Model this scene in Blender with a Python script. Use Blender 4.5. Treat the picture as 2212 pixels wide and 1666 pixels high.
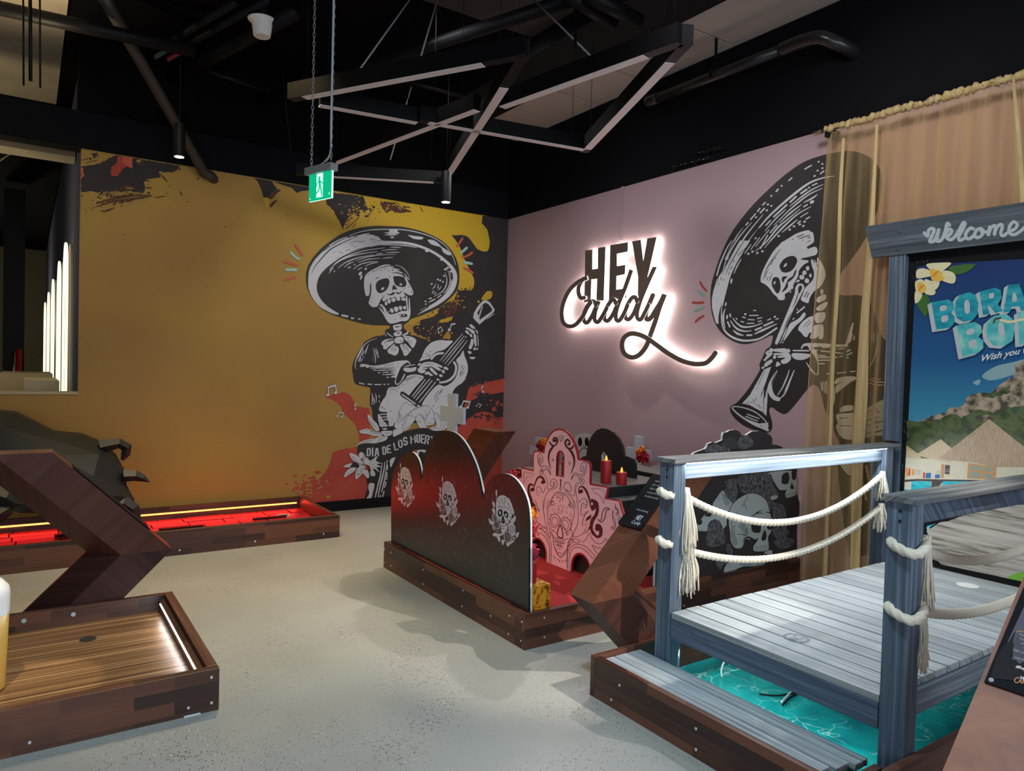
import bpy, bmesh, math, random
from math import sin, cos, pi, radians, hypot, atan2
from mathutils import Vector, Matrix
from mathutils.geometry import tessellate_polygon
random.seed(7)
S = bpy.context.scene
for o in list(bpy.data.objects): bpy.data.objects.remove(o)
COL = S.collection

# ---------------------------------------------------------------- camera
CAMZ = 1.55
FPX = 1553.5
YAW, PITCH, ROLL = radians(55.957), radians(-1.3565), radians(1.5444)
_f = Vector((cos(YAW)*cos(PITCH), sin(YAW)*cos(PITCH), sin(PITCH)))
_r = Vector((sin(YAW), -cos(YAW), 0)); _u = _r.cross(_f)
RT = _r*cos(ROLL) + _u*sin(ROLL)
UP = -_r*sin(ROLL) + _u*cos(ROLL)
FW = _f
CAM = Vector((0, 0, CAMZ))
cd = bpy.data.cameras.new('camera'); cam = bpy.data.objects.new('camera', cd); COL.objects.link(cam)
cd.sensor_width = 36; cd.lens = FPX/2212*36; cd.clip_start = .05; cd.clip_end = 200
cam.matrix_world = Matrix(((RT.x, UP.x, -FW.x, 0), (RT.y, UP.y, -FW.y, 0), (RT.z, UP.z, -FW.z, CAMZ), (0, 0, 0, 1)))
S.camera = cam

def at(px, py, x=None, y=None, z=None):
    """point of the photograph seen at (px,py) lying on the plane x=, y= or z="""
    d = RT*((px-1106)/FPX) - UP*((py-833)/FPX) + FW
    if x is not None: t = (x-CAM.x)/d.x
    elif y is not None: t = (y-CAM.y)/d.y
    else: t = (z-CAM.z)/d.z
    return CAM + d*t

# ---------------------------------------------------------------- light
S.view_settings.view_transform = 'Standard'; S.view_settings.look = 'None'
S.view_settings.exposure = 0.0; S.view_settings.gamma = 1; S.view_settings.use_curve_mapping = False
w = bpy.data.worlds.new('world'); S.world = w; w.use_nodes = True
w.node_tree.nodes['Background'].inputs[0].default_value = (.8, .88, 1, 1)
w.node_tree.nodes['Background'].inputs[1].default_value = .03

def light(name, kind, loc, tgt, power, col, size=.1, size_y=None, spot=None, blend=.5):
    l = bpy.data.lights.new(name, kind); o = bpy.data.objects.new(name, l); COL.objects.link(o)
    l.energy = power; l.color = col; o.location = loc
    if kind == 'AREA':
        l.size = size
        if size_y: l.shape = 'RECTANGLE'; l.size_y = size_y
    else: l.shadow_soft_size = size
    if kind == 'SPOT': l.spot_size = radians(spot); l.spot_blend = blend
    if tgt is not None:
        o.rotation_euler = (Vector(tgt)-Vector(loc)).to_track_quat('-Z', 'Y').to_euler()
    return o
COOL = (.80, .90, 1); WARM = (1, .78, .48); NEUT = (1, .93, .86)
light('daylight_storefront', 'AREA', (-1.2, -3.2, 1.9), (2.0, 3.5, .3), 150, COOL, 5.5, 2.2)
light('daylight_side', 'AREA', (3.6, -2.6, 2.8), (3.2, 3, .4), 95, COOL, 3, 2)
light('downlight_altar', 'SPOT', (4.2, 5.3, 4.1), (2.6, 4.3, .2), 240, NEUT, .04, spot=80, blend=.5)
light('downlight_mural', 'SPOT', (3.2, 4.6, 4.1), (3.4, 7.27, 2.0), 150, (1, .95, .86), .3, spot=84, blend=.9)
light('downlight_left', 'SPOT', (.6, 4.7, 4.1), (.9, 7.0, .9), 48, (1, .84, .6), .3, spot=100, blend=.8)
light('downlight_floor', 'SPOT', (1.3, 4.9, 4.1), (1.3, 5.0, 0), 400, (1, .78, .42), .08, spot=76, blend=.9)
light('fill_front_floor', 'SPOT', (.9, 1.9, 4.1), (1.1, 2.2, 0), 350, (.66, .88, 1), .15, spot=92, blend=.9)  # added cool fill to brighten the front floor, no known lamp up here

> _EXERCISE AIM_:
Working from the material above, transcribe it exactly while omitting pictures.

> _TASK SOLUTION_:
Model this scene in Blender with a Python script. Use Blender 4.5. Treat the picture as 2212 pixels wide and 1666 pixels high.
import bpy, bmesh, math, random
from math import sin, cos, pi, radians, hypot, atan2
from mathutils import Vector, Matrix
from mathutils.geometry import tessellate_polygon
random.seed(7)
S = bpy.context.scene
for o in list(bpy.data.objects): bpy.data.objects.remove(o)
COL = S.collection

# ---------------------------------------------------------------- camera
CAMZ = 1.55
FPX = 1553.5
YAW, PITCH, ROLL = radians(55.957), radians(-1.3565), radians(1.5444)
_f = Vector((cos(YAW)*cos(PITCH), sin(YAW)*cos(PITCH), sin(PITCH)))
_r = Vector((sin(YAW), -cos(YAW), 0)); _u = _r.cross(_f)
RT = _r*cos(ROLL) + _u*sin(ROLL)
UP = -_r*sin(ROLL) + _u*cos(ROLL)
FW = _f
CAM = Vector((0, 0, CAMZ))
cd = bpy.data.cameras.new('camera'); cam = bpy.data.objects.new('camera', cd); COL.objects.link(cam)
cd.sensor_width = 36; cd.lens = FPX/2212*36; cd.clip_start = .05; cd.clip_end = 200
cam.matrix_world = Matrix(((RT.x, UP.x, -FW.x, 0), (RT.y, UP.y, -FW.y, 0), (RT.z, UP.z, -FW.z, CAMZ), (0, 0, 0, 1)))
S.camera = cam

def at(px, py, x=None, y=None, z=None):
    """point of the photograph seen at (px,py) lying on the plane x=, y= or z="""
    d = RT*((px-1106)/FPX) - UP*((py-833)/FPX) + FW
    if x is not None: t = (x-CAM.x)/d.x
    elif y is not None: t = (y-CAM.y)/d.y
    else: t = (z-CAM.z)/d.z
    return CAM + d*t

# ---------------------------------------------------------------- light
S.view_settings.view_transform = 'Standard'; S.view_settings.look = 'None'
S.view_settings.exposure = 0.0; S.view_settings.gamma = 1; S.view_settings.use_curve_mapping = False
w = bpy.data.worlds.new('world'); S.world = w; w.use_nodes = True
w.node_tree.nodes['Background'].inputs[0].default_value = (.8, .88, 1, 1)
w.node_tree.nodes['Background'].inputs[1].default_value = .03

def light(name, kind, loc, tgt, power, col, size=.1, size_y=None, spot=None, blend=.5):
    l = bpy.data.lights.new(name, kind); o = bpy.data.objects.new(name, l); COL.objects.link(o)
    l.energy = power; l.color = col; o.location = loc
    if kind == 'AREA':
        l.size = size
        if size_y: l.shape = 'RECTANGLE'; l.size_y = size_y
    else: l.shadow_soft_size = size
    if kind == 'SPOT': l.spot_size = radians(spot); l.spot_blend = blend
    if tgt is not None:
        o.rotation_euler = (Vector(tgt)-Vector(loc)).to_track_quat('-Z', 'Y').to_euler()
    return o
COOL = (.80, .90, 1); WARM = (1, .78, .48); NEUT = (1, .93, .86)
light('daylight_storefront', 'AREA', (-1.2, -3.2, 1.9), (2.0, 3.5, .3), 150, COOL, 5.5, 2.2)
light('daylight_side', 'AREA', (3.6, -2.6, 2.8), (3.2, 3, .4), 95, COOL, 3, 2)
light('downlight_altar', 'SPOT', (4.2, 5.3, 4.1), (2.6, 4.3, .2), 240, NEUT, .04, spot=80, blend=.5)
light('downlight_mural', 'SPOT', (3.2, 4.6, 4.1), (3.4, 7.27, 2.0), 150, (1, .95, .86), .3, spot=84, blend=.9)
light('downlight_left', 'SPOT', (.6, 4.7, 4.1), (.9, 7.0, .9), 48, (1, .84, .6), .3, spot=100, blend=.8)
light('downlight_floor', 'SPOT', (1.3, 4.9, 4.1), (1.3, 5.0, 0), 400, (1, .78, .42), .08, spot=76, blend=.9)
light('fill_front_floor', 'SPOT', (.9, 1.9, 4.1), (1.1, 2.2, 0), 350, (.66, .88, 1), .15, spot=92, blend=.9)  # added cool fill to brighten the front floor, no known lamp up here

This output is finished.